Thursday, 13 July 2017 14:48

The Motor Trades Association of Australia (MTAA) has responded to the federal government’s proposal to put a tax on sales of vehicles based on their emissions footprint.

MTAA says a carbon tax is an extreme measure that would “significantly impact consumers” and “destabilise an industry reeling from unprecedented change”.

The association reminds that Australian customers are already slogged heavily for new vehicle purchases courtesy of stamp duty, sales taxes and “unconscionable” luxury car tax, stating that an additional $5000 tax is testament to how “disconnected policy makers and government are with reality”.

Chief executive officer of the MTAA, Richard Dudley, says the state of change in Australia’s motoring industry does not need such a proposal.

“Over the next decade there will be more disruption, more change and more opportunities in the automotive industry than at any time in our history,” he says.

Mr Dudley says he and the industry would prefer the government to reply to the senate’s enquiry into the state of the whole automotive industry which was finalised over 18 months ago, rather than throw hefty tax proposals into the mix.

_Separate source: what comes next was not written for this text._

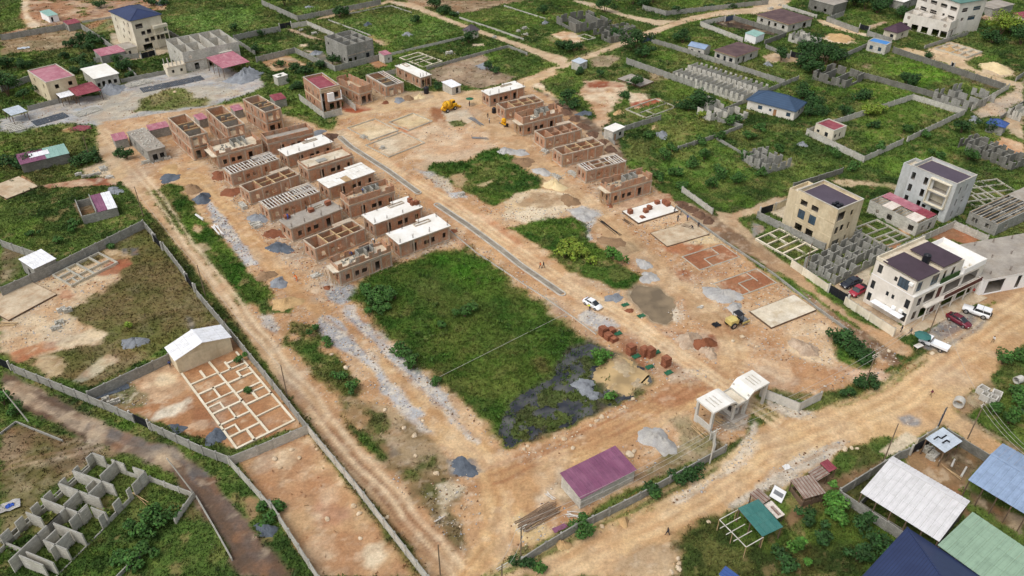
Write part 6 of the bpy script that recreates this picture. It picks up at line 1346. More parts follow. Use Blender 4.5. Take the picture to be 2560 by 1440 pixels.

“Instead of piecemeal, uncoordinated policy development, MTAA renews its call for the federal government to properly consider and favourably respond to the recommendations of the senate inquiry.”

The MTAA wants the government to take advantage of the association’s comprehensive decade-long member analysis, which it says will show myriad critical issues needing attention, to develop a whole-of-industry policy framework that doesn’t sting consumers yet another tax.

The Australian Automotive Dealer Association says the media surrounding the proposal is somewhat overblown, that this is commonplace activity when developing policies that involve the motor industry.

“It’s a discussion paper and as much as I hate to sound like Donald Trump, it’s fake news,” AADA chief executive officer David Blackhall says. “The government puts out dozens of these every year as a process to establish viewpoints with stakeholders – we look at dozens of these papers every year, it’s completely normal.”

However Blackhall acknowledges that decisions made by government need to be effective and considered.

“We’re in favour of clean green cars, we think any standards that are going to be set need to be realistic, and we’re also of the view that one of the fundamental ways to fix this is that the technology exists, the fuel doesn’t,” he says about fuel standards and the high levels of sulfur in Australian refined fuel.

Blackhall says yesterday’s debates do not help solve the problem and that the emissions issue could be helped by improved fuel quality.

“The fuel we get in Australia is 50 per cent sourced from Australian refineries, and they continue to use high levels of sulfur and that fuel is very difficult to engineer into modern engines and get a good result.
“We’ve told the government consistently they need to look at fuel standards at the same time they look at emissions standards.”

“I think the debate that flared up yesterday is less than helpful. We want to participate in the discussions with Josh Freydenberg and the responsible government ministers.

“We represent retail car dealers who are recipients of OEM products and while we have little leverage on influencing the standards, we do have big equity in making sure consumers get clean modern cars that consumers can afford.”